Ms. Hochul said that, of the 2,200 National Guard members supporting the mission of dealing with the migrant crisis, 250 would focus solely on case management to help the Venezuelans apply for TPS—and legally find jobs.

“It’s very labor intensive,” she said of the case management process that the National Guardsmen will be assisting with.

Work authorization is “their ticket to the American dream,” she said of the asylum-seekers.

“So you’ll be helping them get a job, helping them support themselves, helping them leave these shelters because I believe they did not come all these thousands of miles to live in a shelter with hundreds, if not thousands of others,” she said, addressing members of the National Guard who were present to listen to her speech at the 369th Regiment Armory in New York City.

She said that members of the National Guard have already been working to survey various people residing in New York’s overcrowded shelters.

“We have different categories. Some people are eligible to work right now if they already came in through the Customs and Border Protection app. There are people qualified for that,” she said.

“There are parolees eligible to work,” she continued. “There are the asylum seekers who need to apply for asylum and wait 180 days.”

“And now we have this new category that allows the expedited work permits for Venezuelans who arrived here earlier,” she added, referring to the new expanded TPS eligibility for roughly 472,000 additional Venezuelans.

Ms. Hochul called for an expansion of the TPS program to allow more asylum seekers to get jobs as one of the key solutions to fixing the problem of illegal immigration gripping her state.

“That would be the game-changer we need for this crisis,” she said, while adding that another part of the solution is more border controls to “stop the illegal flows” of people across the border.

NTD Photo
Illegal immigrants help each other climb over a barbed wire fence into the United States from Mexico, in Eagle Pass, Texas, on Aug. 25, 2023. (Suzanne Cordeiro/AFP via Getty Images)

‘We Need More Money’

Ms.

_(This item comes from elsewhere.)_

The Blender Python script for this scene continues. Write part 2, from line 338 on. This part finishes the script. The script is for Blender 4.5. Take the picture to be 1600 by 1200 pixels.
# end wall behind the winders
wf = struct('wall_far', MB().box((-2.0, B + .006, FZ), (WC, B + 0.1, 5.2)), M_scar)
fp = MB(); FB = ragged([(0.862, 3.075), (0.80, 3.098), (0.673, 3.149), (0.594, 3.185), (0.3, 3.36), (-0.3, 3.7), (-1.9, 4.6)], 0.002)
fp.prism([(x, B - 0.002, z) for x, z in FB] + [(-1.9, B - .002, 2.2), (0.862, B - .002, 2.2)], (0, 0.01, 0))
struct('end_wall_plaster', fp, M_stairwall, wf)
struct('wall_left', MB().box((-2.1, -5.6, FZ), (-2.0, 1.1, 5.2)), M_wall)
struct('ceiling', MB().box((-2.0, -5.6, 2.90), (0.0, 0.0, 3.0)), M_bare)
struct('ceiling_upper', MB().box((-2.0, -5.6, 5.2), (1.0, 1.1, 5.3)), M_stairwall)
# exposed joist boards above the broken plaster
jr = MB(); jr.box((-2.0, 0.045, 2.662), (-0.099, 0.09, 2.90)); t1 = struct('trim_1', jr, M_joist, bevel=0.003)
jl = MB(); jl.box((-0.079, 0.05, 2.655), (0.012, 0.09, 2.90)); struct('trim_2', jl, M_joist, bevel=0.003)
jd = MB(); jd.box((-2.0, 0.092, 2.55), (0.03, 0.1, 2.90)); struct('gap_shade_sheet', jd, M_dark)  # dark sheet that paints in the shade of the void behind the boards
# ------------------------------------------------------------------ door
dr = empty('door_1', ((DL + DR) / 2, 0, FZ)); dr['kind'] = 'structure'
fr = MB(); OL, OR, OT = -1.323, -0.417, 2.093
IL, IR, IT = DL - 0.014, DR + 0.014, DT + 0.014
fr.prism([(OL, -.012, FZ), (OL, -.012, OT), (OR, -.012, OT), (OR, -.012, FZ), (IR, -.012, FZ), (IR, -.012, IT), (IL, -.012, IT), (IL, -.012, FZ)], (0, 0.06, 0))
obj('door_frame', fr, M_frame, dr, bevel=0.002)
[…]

Hochul said New York has already spent $1.7 billion to shelter and support asylum seekers.

“Our goal—take care of people when they arrive, show them the compassion of New Yorkers, but give them what they want, which is a quick exit out of our shelter system,” she said.

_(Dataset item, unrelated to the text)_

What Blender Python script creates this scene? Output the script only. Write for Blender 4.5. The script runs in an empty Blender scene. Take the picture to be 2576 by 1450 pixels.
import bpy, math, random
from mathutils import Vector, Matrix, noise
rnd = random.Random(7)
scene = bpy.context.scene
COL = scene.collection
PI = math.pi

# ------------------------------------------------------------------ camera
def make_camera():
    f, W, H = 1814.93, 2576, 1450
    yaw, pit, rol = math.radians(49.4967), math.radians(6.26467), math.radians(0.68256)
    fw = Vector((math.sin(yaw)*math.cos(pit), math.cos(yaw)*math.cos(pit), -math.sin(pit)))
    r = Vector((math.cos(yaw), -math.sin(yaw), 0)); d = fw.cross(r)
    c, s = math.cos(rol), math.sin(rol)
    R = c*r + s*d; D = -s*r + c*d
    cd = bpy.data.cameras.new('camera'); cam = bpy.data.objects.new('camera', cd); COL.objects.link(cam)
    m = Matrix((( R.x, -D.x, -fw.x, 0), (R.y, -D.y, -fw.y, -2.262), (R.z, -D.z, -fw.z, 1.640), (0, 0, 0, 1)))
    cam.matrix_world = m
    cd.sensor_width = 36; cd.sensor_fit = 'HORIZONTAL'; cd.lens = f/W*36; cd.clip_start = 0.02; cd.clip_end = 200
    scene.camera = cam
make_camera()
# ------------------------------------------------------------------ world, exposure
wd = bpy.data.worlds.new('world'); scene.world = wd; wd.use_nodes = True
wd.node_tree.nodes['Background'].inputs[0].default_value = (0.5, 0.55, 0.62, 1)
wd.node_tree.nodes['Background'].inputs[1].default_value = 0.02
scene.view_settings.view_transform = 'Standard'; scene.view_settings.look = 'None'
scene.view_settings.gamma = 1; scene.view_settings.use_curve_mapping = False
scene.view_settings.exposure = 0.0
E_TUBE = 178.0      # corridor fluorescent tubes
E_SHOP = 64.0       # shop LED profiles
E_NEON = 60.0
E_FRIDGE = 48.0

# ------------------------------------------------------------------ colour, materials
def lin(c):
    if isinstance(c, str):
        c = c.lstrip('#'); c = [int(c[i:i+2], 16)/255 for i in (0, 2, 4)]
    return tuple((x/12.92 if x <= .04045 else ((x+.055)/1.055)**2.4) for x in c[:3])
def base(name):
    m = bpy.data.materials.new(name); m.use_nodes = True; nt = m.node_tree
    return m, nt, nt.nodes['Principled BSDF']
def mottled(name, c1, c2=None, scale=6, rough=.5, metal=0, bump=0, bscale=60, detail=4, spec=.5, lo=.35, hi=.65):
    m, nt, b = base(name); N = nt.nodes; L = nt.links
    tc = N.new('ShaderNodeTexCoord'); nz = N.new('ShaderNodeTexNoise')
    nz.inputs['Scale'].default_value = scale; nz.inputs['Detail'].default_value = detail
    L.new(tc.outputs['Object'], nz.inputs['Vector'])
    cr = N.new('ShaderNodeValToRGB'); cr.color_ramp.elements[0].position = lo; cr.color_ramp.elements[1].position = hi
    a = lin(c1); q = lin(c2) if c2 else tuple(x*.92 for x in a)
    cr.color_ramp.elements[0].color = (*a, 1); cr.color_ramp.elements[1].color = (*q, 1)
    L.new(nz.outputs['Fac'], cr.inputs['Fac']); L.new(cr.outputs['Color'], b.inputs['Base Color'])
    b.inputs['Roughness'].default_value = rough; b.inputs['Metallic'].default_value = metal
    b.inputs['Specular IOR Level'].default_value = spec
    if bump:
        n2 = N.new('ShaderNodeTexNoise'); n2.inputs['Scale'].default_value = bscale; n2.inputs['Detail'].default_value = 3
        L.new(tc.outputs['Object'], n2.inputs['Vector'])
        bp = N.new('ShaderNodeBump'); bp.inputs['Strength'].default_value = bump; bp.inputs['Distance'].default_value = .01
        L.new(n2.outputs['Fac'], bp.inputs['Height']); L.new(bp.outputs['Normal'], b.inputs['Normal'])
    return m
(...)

In a Q&A session after Monday’s press conference, Ms. Hochul once again pleaded for federal help, saying her office had become more “assertive” in its request for more resources.

“We would like more money, of course,” she said, but noted that President Joe Biden can’t just “write a cheque” but has to go through the Congressional appropriations process—and that faces impediments amid disputes on Capitol Hill over spending cuts, leading to a possible end-of-month government shutdown.

Ms. Hochul said there has been “a major shift” in priority because of how serious

“We need more money,” she said, noting that New York City’s shelter system is filled to capacity and more resources are needed to ease the burden.

One of the aims of the additional National Guard members helping with caseloads is to clear some of the 60,000 people crowding the shelters.

NTD Photo
Illegal immigrants sleep outside the Roosevelt Hotel as they wait for placement at the hotel in New York on Aug. 1, 2023. (Timonthy A. Clary/AFP via Getty Images)

‘Go Somewhere Else’

Several days ago, Ms. Hochul said that New York City’s shelters are full amid the relentless influx of illegal immigrants and that people should “go somewhere else.”

“They’re coming from all over,” she told CNN in an interview last week. “But we have to let the word out that when you come to New York, we’re not going to have more hotel rooms. We don’t have capacity.”

Ms. Hochul has also thrown her weight behind a proposal by New York City Mayor Eric Adams to suspend the city’s right-to-shelter law amid the influx of illegal immigrants.

Mr. Adams has asked to suspend the city’s 40-year-old right-to-shelter mandate, which was established to help address the city’s homeless crisis and basically requires the city to provide a bed to anyone who asks for one.

In her interview on CNN, the New York governor said that Mr. Adams’ proposal to pause the city’s decades-old right-to-shelter mandate is the “right thing to do.”